The Autumn Statement 2024 brings uncertainty to the construction sector amidst rising tax burdens.
- The UK’s tax burden has steadily increased over 20 years, with forecasts suggesting further hikes.
- Concerns over insufficient skilled labour buoy growing apprehensions within the industry.
- The government aims to increase capital gains tax, affecting investment in construction.
- Calls for stable tax platforms grow as market uncertainties limit investment opportunities.
In the years leading up to the Autumn Statement 2024, the UK’s tax burden has been on an upward trajectory. Beginning at just over 32.6 percent of GDP in 2002, it rose to 35.3 percent in the 2022-23 financial year and is projected to reach 37.7 percent by 2027-28. This rising tax pressure puts further strain on the construction sector, which is already grappling with market uncertainties.
One critical concern within the construction industry is the lack of skilled labour. According to the OECD, nearly 20 percent of the UK’s male working-age population is not participating in the labour market, marking the highest inactivity rate among developed economies. Coupled with the fact that median male real income in the UK has stagnated over the past two decades, the industry faces challenges in making construction jobs financially rewarding and attractive.
Amidst these challenges, the government is contemplating an increase in capital gains tax. While considered a politically palatable move, such a change could render investment in construction less enticing if the resulting tax revenue does not lead to growth or new profit opportunities. The construction of 1.5 million homes this parliament term faces potential setbacks without significant industry changes to improve housing and regeneration scheme viability.

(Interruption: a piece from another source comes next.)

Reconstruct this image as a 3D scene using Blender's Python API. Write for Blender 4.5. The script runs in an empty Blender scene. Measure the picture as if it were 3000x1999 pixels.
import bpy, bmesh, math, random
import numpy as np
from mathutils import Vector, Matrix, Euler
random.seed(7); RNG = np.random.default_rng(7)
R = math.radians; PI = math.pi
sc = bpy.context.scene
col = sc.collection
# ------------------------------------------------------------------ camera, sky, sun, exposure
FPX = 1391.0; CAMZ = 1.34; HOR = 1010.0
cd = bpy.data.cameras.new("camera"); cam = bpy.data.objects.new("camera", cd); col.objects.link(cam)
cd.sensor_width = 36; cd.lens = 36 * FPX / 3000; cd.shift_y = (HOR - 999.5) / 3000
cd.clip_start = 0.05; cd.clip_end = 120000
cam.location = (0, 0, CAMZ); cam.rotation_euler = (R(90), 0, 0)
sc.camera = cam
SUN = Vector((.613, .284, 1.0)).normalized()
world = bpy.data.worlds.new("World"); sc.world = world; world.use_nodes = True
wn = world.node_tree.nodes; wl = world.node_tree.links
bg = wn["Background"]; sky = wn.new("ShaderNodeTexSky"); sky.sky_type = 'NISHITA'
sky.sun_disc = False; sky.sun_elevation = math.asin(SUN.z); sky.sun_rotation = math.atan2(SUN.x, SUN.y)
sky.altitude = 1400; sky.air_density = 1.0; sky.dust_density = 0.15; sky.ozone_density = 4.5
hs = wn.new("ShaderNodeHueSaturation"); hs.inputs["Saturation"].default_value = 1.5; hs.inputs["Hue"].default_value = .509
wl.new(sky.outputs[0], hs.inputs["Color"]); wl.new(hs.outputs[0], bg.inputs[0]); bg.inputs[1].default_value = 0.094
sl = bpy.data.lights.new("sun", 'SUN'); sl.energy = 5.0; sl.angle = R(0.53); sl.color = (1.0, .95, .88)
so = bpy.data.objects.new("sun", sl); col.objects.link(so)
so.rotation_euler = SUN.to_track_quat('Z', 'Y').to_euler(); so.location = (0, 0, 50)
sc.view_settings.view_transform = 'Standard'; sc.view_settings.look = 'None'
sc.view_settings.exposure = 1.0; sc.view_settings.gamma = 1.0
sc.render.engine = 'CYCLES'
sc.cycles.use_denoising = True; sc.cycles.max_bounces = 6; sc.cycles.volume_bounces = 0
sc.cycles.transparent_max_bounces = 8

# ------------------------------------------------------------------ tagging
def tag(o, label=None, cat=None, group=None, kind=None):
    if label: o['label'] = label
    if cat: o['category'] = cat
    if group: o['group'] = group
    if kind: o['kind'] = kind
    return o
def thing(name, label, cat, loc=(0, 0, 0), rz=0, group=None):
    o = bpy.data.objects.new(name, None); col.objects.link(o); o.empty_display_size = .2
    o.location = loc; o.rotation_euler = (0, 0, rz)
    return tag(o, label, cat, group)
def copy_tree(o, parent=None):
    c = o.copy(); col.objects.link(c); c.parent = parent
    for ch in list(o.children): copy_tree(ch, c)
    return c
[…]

A stable tax platform is deemed crucial by industry professionals, as represented in a recent survey of construction and property experts. The continued market uncertainty preceding the budget announcement is cited as a primary obstacle to investment. The government’s initiatives to unlock the ‘grey belt’ and focus on infrastructure projects of economic consequence, like the proposed Universal Studios in Bedfordshire, signify efforts to bolster the sector.
Additionally, the possibility of a tax hike on carbon, notably petrol prices, is anticipated. Despite the reduction in petrol from 156p to 133p per litre over the past year, a significant tax increase could have indirect impacts on construction costs, highlighting the need for price stability to ensure growth.
The construction sector remains in a precarious position, reliant on decisive government action to foster stability and growth.